Le Dalaï Lama a enthousiasmé les jeunes, et pas seulement eux, avec son appel à l’action plutôt qu’à la prière, un message parlant dans une société post-chrétienne, mais en ne dévoilant pas le soubassement spirituel de son propos qui se situe en porte-à-faux tant avec la modernité voire la post-modernité individualiste qu’avec la foi chrétienne, non pas seulement parce qu’il fait largement prévaloir l’action sur la prière, mais parce qu’il ne dit pas pourquoi il ne croit que peu en la prière, la relègue loin du succès. Encourageant jeudi les jeunes au dialogue, le Dalaï Lama, qui est homme à échanger, n’a pas mentionné sa conviction que le dialogue entre chrétiens et bouddhistes avait ses limites, une conviction logique en raison de la différence de croyances quant à un dieu créateur et la possibilité d’une vérité absolue.

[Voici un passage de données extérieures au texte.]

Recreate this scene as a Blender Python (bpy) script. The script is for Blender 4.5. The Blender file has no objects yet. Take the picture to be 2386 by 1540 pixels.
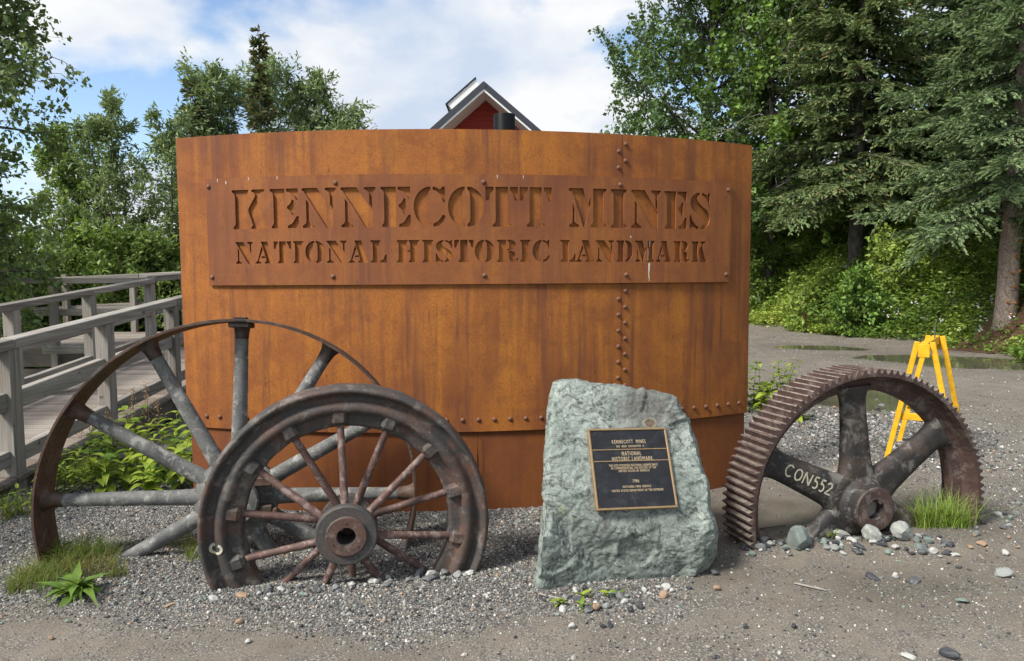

Sous un discours simple, aux apparences simplistes qui suscite l’adhésion, se trouve toute une conception spirituelle de l’homme sans plan divin au-dessus de lui et produit d’interactions entre des causes et des conséquences. Une vision mécaniste du monde qui aurait mérité d’être expliquée, car l’assistance s’est vite réjouie d’un propos aux airs modernes impliqué par toute une pensée qu’elle ne partagerait pas forcément.